つまり、ジ・エコノミストが作り上げた「1980-2016年モデル」で2020年以降を予測すると、コロナ禍以前の98%の状態にまで回復してよいはずなのに、現実は68%くらいまでしか回復していないのである。つまり、これはミシガン大学消費者信頼感指数が単に使えなくなっただけでなく、このミシガン指数が前提としていたアメリカ経済の諸要素の結びつきが断ち切られてしまったか、コロナ禍のさいにあまりに過剰な悲観的予測がなされたために、人びとの信頼感という心理の構造が変わってしまったことになる。
「エコノミストたちは、この経済的ペシミズムは自己実現的予言ではないのかと憂いている。パンデミック以前にも、落胆した人びとはもうダメだという感情をもったかもしれないが、2020年以降はミシガン指数を構成している経済データの諸関係が変わってしまい、その結果として、ミシガン指数は予測能力を失ったのである」。
ここでいう自己実現的与予言というのは、社会学者ロバート・マートンが唱えた社会心理学的なメカニズムで、「だめかもしれない」という予想が成功させる意欲を損ない、結果として本当に「だめ」にしてしまう過程をたどることを意味する。そのいっぽう、経済そのものは同じでもデータの組み合わせが、うまくいかなくなったということも考えられるわけである。
ジ・エコノミストのレポートを読むと、「そうしたネガティブな傾向はこの国が『扇動的景気後退』に害されてしまったと言いたくなる。つまり、市場は明らかに健全なのに、適度な刺激が欠落しているのだ」という文章が出てくる。
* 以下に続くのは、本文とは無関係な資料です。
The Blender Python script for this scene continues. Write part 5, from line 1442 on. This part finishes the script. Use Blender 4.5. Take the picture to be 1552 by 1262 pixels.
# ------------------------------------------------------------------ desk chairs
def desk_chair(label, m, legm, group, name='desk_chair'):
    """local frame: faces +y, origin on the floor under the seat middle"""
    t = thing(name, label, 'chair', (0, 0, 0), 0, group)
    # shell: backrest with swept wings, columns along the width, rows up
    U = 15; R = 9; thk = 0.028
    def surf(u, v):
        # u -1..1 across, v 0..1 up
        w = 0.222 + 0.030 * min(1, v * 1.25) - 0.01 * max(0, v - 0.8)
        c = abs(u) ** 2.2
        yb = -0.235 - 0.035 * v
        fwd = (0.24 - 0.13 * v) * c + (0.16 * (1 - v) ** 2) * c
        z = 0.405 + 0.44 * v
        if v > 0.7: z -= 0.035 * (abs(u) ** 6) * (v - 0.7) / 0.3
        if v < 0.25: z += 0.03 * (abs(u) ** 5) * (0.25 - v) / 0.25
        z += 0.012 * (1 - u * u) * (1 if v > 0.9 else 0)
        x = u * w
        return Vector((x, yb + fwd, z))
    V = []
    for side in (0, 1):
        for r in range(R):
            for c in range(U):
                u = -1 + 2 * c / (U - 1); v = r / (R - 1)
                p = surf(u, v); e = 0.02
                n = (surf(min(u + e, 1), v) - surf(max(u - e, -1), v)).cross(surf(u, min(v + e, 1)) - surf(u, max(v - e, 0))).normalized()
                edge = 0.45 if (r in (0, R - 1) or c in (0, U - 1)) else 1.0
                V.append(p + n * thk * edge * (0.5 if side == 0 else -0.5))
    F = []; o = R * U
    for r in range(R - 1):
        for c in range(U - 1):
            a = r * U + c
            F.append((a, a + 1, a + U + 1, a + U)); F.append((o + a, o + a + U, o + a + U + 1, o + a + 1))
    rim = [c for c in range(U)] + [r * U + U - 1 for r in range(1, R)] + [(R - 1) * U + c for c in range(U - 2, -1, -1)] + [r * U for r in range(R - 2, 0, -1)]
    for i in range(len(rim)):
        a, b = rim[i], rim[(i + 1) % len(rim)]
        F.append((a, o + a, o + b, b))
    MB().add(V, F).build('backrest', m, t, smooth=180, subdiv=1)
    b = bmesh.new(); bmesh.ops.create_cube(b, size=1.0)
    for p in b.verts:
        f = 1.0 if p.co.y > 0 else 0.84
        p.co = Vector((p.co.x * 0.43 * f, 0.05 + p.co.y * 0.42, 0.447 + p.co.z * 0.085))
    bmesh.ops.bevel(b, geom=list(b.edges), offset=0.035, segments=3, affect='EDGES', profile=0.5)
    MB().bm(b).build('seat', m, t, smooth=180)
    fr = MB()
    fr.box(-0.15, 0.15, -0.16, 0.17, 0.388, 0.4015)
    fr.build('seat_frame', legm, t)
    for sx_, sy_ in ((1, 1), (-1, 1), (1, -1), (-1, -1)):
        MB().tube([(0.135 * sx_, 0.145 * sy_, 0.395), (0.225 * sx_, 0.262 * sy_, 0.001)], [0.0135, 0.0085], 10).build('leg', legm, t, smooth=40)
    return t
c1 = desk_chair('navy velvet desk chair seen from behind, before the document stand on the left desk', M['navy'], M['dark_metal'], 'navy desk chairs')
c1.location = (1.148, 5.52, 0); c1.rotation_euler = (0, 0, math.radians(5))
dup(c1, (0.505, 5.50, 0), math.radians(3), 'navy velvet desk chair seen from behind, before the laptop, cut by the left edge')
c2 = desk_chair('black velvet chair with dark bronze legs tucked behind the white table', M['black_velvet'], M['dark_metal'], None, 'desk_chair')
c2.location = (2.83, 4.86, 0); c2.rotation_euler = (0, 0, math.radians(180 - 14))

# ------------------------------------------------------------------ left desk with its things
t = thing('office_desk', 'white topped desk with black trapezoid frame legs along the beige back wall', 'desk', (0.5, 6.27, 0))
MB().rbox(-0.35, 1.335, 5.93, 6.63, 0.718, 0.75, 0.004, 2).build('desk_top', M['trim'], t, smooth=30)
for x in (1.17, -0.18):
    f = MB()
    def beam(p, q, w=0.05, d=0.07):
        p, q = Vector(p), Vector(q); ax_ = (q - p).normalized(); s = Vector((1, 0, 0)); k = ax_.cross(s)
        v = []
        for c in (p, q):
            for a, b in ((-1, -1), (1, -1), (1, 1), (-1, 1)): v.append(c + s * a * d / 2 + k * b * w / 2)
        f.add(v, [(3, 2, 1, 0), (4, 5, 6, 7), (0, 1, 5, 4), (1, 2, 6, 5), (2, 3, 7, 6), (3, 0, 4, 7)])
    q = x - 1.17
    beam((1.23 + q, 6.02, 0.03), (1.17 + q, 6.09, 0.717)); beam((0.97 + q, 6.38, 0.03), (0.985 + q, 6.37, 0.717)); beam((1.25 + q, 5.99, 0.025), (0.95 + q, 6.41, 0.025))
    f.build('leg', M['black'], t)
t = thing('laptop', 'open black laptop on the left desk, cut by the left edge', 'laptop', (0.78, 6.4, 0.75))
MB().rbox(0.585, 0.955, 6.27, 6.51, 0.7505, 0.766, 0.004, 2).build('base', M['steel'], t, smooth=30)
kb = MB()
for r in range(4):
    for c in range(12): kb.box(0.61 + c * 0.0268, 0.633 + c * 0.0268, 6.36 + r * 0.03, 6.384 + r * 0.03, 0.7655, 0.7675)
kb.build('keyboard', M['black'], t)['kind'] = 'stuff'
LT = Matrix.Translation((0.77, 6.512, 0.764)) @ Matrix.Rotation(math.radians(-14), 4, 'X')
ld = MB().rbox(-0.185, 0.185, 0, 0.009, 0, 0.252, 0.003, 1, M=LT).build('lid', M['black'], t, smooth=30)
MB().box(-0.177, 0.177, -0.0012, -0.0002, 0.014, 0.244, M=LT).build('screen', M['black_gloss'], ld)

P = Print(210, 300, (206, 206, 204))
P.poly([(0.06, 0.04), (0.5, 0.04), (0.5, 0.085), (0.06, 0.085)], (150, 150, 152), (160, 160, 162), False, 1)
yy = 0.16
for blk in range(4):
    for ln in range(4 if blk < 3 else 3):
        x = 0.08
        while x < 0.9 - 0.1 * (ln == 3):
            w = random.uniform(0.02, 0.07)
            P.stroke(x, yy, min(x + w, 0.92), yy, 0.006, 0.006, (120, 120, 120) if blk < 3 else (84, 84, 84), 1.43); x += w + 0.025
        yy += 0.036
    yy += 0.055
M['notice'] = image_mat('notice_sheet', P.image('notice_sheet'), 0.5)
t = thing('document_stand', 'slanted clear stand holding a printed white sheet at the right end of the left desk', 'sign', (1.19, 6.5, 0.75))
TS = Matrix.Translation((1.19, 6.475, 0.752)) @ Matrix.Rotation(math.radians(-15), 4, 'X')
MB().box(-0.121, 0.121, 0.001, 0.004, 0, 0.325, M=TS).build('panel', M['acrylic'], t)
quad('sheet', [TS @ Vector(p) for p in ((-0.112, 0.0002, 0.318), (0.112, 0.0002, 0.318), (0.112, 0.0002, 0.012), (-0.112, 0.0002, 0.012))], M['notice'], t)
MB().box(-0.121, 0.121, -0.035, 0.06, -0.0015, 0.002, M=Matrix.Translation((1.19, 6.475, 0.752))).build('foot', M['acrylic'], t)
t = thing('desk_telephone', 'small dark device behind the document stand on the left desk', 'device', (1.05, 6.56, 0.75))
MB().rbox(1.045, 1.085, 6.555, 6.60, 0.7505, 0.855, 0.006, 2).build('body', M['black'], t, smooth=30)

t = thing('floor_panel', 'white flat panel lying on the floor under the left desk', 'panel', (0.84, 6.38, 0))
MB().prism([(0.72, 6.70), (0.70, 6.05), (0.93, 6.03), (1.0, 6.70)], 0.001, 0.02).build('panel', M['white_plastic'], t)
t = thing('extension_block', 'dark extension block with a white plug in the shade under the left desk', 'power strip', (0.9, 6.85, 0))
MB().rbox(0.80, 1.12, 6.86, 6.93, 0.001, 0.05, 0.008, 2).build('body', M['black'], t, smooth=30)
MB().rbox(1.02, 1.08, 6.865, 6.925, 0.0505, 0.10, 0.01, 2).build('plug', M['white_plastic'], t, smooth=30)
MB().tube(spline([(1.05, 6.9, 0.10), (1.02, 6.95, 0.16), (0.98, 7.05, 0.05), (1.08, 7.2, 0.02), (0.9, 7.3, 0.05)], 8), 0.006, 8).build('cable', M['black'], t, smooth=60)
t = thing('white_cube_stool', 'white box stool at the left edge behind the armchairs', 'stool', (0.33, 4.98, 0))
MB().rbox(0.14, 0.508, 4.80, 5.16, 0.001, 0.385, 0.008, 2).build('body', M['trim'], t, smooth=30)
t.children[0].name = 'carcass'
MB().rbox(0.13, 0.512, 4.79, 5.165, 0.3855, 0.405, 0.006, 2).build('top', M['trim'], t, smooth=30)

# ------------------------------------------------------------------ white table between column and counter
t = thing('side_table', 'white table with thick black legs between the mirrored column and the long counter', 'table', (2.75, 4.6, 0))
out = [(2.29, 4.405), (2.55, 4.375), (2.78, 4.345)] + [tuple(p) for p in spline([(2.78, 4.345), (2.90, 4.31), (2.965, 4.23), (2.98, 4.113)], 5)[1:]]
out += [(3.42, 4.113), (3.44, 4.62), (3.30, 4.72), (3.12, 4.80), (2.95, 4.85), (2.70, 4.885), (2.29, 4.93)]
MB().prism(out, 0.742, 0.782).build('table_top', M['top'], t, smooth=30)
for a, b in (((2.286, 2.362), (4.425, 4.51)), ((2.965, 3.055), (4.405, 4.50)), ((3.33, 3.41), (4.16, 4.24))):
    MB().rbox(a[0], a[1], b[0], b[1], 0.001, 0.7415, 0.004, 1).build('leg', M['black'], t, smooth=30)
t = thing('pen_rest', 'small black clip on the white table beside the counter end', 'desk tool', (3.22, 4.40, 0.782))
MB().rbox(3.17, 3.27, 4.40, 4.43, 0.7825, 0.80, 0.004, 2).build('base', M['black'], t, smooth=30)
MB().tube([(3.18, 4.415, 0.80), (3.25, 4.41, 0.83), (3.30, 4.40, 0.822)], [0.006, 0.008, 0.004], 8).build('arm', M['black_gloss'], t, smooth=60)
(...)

どうやら、このレポートの筆者はアメリカ経済の諸要素の組み立てが根本から変わったというよりも、心理的なファクターによって、本来の経済的パワーを発揮しなくなってしまったと見ているようである。
「われわれの結論は、今日の扇動的景気後退が本当の景気後退を引っ張り出してしまうことを緩和することになるだろう。消費者の心理と経済の現実との間のギャップそのものが、2020年から2022年までの間にしっかりと定着してしまったのだ。悪しき扇動的ファクターが新しい常態となってしまったわけである」
こうした経済と心理的ファクターの関係は、たしかに重要ではあるが、しばしば、何の解決も生み出さない。日本でも「失われた10年」が論じられたころに、精神病理学上の概念を用いて「いまの日本は鬱病だ」と「診断」した論者(たしか医師の資格をもっていた)がいたが、では、どうすればよいのかという具体的対応は、その議論からは出てこなかった。そして、「失われた20年」を迎えたのである。
それと似ていたのがインフレターゲット論で、日本人は高齢少子化で未来に希望が持てなくなっているから、直接、心理的に刺激をしてデフレの線路からインフレの線路に乗り換えさせようという話だった。しかし、日本は提案者のクルーグマンとは少し違った形で実行したが、十年やって日本経済はデフレ経済を脱して成長路線に戻ったかといえば、そんなことはなかった。インフレに転じたのは世界的なサプライチェーンの寸断が原因だった。